Note the constraint that a feature may only be in-plan for a release of the software product to which it applies.

A feature is commonly referred to within the company by a numerical id. A feature also has a short description, generally a phrase or a short sentence, and a long description approximately a paragraph in length.

In cases where a single features refers to multiple products, it has been the practice of the organization to specify this as multiple features with a common short description. For purposes of simplicity, we shall not model this at this time.


Employees

A feature is championed within the company by potentially any employee. The champion is the employee designated to know all about the feature. The champion is the point person the company goes to if they have any questions about the feature. Each feature is championed by some employee, and may have at most one champion.

Developers provide a sizing for each feature in person days. The developer may talk to others in arriving at the sizing, however one developer is designated the point person for the sizing. If any questions arrive over the sizing, the company will ask that developer.

A product manager decides upon a priority for each feature, balancing customer considerations and market considerations. There is one product manager who is the go-to person for questions about the priority.

After a feature is first entered into the system, there may be a period of time during which no sizing is available, no champion has been identified, and no sizing is available, hence the 0..1 multiplicities.

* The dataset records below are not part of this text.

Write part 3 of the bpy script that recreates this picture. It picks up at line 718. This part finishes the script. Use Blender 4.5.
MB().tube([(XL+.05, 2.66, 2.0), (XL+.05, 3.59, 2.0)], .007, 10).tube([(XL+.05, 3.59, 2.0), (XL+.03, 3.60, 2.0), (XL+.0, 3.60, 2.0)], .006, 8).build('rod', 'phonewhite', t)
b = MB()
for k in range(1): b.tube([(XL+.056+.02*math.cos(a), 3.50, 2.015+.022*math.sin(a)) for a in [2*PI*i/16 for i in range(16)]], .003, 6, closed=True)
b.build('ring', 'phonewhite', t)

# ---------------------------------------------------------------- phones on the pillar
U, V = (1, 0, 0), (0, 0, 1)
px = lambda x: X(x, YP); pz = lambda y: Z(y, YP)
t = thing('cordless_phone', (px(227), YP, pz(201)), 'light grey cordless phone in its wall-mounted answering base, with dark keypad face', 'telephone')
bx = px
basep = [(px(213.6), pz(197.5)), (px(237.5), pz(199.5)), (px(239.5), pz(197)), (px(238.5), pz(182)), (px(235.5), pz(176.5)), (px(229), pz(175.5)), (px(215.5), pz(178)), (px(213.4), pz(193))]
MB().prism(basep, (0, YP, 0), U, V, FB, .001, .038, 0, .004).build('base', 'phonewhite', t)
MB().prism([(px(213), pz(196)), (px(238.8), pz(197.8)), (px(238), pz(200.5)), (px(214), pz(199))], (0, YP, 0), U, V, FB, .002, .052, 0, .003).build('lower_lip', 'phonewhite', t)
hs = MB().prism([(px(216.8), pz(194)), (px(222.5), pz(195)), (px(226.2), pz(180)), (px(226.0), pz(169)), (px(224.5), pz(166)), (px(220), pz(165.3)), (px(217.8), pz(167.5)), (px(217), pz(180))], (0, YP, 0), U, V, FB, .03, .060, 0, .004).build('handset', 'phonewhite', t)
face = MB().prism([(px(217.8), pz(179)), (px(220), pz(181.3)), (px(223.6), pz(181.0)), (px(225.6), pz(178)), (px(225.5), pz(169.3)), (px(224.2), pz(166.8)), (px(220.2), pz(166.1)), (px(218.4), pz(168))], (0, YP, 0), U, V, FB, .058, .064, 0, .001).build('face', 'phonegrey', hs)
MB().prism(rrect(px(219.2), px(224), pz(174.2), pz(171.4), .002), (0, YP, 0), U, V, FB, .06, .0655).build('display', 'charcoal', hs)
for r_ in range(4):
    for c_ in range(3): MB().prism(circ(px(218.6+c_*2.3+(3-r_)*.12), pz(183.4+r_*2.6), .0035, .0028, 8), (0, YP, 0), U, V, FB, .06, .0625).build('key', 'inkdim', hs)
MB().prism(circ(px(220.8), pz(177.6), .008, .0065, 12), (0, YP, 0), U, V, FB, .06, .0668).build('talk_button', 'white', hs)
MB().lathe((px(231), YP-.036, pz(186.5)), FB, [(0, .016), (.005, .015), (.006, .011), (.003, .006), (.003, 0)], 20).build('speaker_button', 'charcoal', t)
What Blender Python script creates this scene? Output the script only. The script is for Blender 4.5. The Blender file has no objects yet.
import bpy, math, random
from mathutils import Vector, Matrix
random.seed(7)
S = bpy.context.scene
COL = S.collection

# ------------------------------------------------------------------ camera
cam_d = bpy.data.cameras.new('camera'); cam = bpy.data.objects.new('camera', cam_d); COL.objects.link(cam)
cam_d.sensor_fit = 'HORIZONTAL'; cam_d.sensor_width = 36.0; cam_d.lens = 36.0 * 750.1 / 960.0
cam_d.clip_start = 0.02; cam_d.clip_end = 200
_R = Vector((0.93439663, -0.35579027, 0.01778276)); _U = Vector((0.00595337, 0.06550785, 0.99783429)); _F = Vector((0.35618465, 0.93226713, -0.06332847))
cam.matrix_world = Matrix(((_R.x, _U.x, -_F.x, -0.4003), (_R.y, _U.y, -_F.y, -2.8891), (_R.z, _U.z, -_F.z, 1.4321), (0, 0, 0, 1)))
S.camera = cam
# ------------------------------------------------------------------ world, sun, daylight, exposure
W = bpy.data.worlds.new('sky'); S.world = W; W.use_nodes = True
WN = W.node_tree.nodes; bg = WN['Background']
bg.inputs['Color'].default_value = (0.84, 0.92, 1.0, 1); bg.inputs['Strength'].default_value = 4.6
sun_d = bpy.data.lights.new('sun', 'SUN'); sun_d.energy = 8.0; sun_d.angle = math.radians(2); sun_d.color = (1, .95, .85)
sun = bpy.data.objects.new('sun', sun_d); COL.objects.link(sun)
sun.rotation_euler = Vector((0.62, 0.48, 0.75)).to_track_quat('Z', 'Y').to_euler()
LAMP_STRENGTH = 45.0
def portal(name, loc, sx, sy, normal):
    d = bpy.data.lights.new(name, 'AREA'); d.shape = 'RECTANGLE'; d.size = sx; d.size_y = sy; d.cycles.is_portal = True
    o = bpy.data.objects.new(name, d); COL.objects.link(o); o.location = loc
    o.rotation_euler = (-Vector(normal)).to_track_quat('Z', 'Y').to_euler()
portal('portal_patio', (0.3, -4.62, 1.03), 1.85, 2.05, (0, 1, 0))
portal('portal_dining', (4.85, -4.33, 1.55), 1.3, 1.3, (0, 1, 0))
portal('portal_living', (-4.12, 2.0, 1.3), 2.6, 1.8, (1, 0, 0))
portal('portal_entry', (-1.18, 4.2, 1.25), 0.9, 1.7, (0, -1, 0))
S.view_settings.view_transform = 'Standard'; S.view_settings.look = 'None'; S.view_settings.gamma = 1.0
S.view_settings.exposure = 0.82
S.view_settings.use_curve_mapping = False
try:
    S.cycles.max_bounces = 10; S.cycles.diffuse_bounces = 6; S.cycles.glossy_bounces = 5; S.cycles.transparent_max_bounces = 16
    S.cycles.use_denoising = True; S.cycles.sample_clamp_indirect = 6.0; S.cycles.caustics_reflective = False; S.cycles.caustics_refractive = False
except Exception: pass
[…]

Note that the XML file does not name the developer or product manager who supplies the sizing and prioritization, but does specify the name of the champion.


Customers

Customers make requests for new features. Note that the requirements statement says that only outside customers are recorded in the XML file as desiring a feature. It is our understanding that in cases where the feature is requested by an employee, no customer is listed (hence the 0 in the 0..* multiplicity) and the requestor is the same as the champion for a feature (see section Employees)

Customers supply a desirability for the feature ranging from 1 (low) to 10 (highly desirable).